読書で味わう食欲の秋【TheBookNook#10】
そう、物語に大きな山場などなくていいのです。“普通”であることがどれだけ尊いか、肩の力を抜いて生きるヒントを真っ直ぐな語り口調で群さんは私達読者に教えようとしてくれます。文字だけの小説だからこそ伝わることは本当に多くあります。
きっと読後はあなたも、アラビアの綺麗な青いお皿におにぎりを置いて食べたくなるはずです。もちろん、塩おにぎり。
2.髙田 郁『みをつくし料理帖・八朔の雪』
全十巻の連続時代小説のシリーズ一作目となるこちらの作品。つい先日、家で心太(ところてん)を食べる機会があり、ふと本作を思い出しました。

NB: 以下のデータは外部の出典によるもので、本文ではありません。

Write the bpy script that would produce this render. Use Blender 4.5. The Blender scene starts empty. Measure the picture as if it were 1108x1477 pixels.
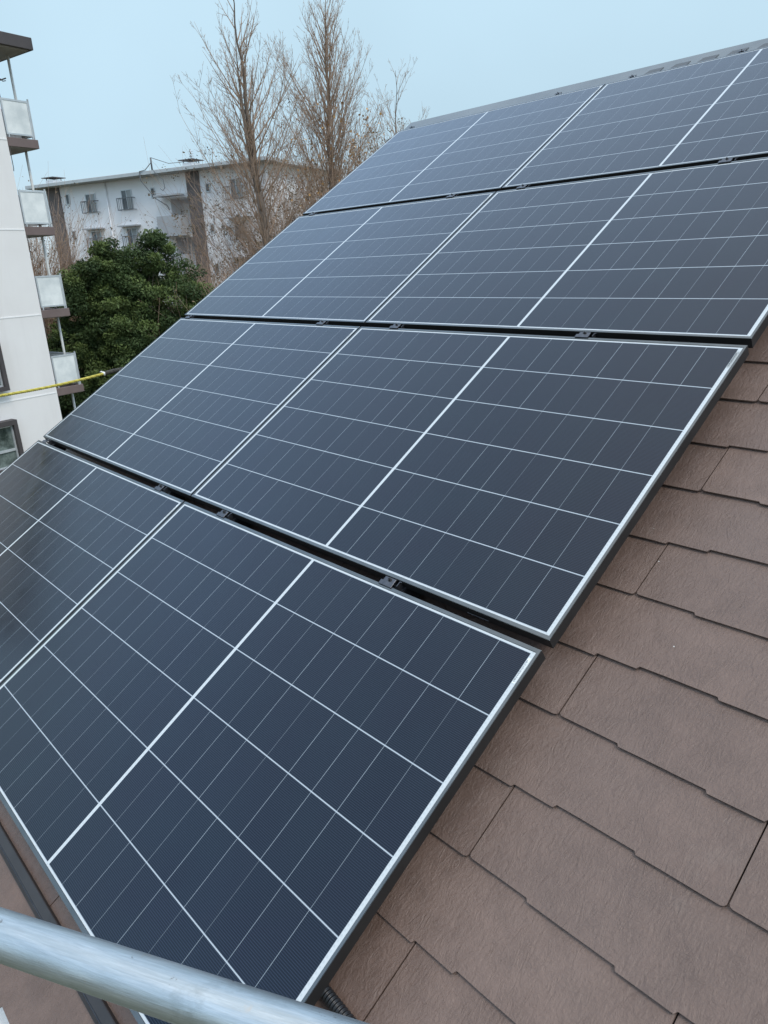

幸せを足踏みするほど苦労続きの主人公が、自ら唯一の奉仕の道とする“料理”で、ひたむきに、ひたむきに、恩返ししようとする姿、その周りにいる人々、その全てがあまりにも愛おしくて、抱きしめたくてたまらなくなります。
また、登場する食べ物の表現が時代を感じさせないほど食欲をそそり、地域ごとの味の違いやレシピ、豆知識等もちりばめられており、まさに“食”の本。
一話ごとに読み切りとなっているため、連続時代小説だからといって敬遠せず、ぜひお手に取ってみてください。無性に茶碗蒸しが食べたくなりますよ。